My online brokerage cost me $1,000

etrade issues

Smart investors know to buy low when the market tanks.

Plenty of individual investors were trying to do just that on August 24 when the Dow plunged more than 1,000 points. But technical problems with their brokers' websites prevented them from making trades at that critical moment.

While issues with trading platforms like Scottrade, TD Ameritrade, and E-trade may have been brief, the problems occurred for many at exactly the right time to buy.

Ricky Hopp says the issues cost him $700, based on the week's closing prices.

Hopp, a sales manager in the Northeast, doesn't keep a lot of money in stocks or trade too often, but he saw an opportunity to make some money when futures were pointing to a 600-point drop at the open that Monday.

He logged into Scottrade without a problem before the market opened and decided to place a limit order for 30 shares of Apple at $96 and 25 shares of Facebook at $77 -- above their trading prices at that time. But when he went to place the orders at 9:30 a.m. ET, Scottrade froze, he said. And then an error message popped up.

Hopp tried several times before calling Scottrade to place his order over the phone. Minutes passed while his information was verified. The orders weren't placed until 9:49 a.m., and by that time the market was rebounding and shares of Apple (AAPL) and Facebook (FB) were already above his price points.

Related: How I made money when the Dow lost 1,000 points

Hopp has been using Scottrade since he was 11 years old (with some help early on from his dad) and he used the money he made on trades to partly fund an engagement ring for his fiance and his upcoming wedding.

He spoke with a Scottrade customer service representative who apologized for the issues. In the end, he was offered 10 free trades or discounted commission for a year. But he really wanted to be compensated for the money he missed out on. He wrote a scathing letter to the CEO that said he'd be taking his business elsewhere.

"The only reason Scottrade exists is to transact trades as close to real time as possible and to allow individual investors to compete with institutional investors," he said.

In a statement, Scottrade said that Monday, Aug. 24, as one of the busiest trading days in its 35-year history. It saw nearly 150% more trades than the average day this year. The site "initially saw some slowness, but quickly returned to normal functionality."

Related: Apple's stock is a screaming buy right now

Hopp wasn't the only one who missed out on some big discounts.

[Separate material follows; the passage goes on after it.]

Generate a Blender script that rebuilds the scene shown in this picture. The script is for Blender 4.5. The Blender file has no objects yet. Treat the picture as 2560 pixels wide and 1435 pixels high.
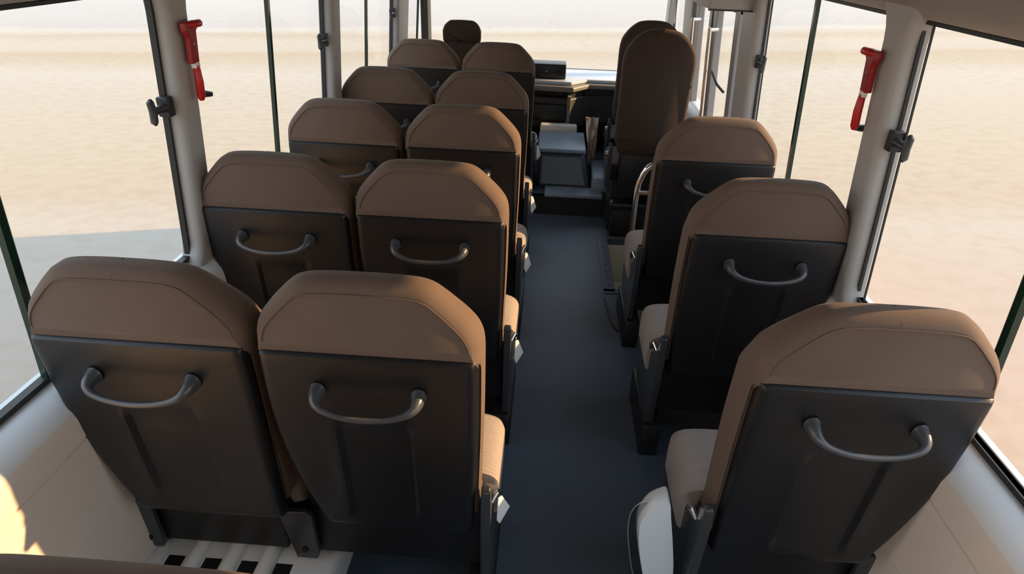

Many other people took to Twitter that Monday to complain about Scottrade, as well as TD Ameritrade and E-trade.

Jason Cooper, another investor trying to buy Apple, says he missed out on about a $1,000 in profit.

Cooper, a marketing strategist in Texas, had similar trouble using TD Ameritrade's app. He wanted to buy 200 shares of Apple at $100 each, but when he tried logging into the app at about 10 a.m. it was unresponsive.

He was out at the park with his son, so he tried to call the trading desk and was put on hold. He gave up waiting after 20 minutes to drive home. Cooper was able to make the trade later in the day, but by that time the share price had risen to $105.

"I have been with TD over four years and am quite a passive investor at most times," Cooper said. "This probably exacerbates my sense of being let down on Monday."

TD also admitted to experiencing "some slowness" because of the spike in trade volume. "However, our core trading platforms held up well and we processed a record number of trades," a spokeswoman said.

The company also set up an alternate URL for clients to use to bypass the problem until it was resolved, she said.

Related: Stock market chaos causes issues for investing websites

Peter Schulte, an attorney in Texas, rushed to buy at about the same time Monday but also had some issues with the platform he uses, E-trade (ETFC). He couldn't see how much shares were trading for, let alone execute trades, he said.

Schulte tweeted at E-trade for some help at about 10 a.m. The company replied and said it hadn't had any reports of issues, but would look into it.

"I did appreciate the customer service via Twitter, but I hope it doesn't happen again," Schulte said.

He couldn't make any trades until 3 p.m. At that time, he bought $10,000 worth of shares in Exxon Mobil (XOM) Southwest Airlines (LUV), and American Airlines (AAL), but the market had mostly rebounded from its nosedive already.

"It seemed like the system was just overloaded, like when you're trying to get hot concert tickets," he said.

E-trade did not respond to requests for comment.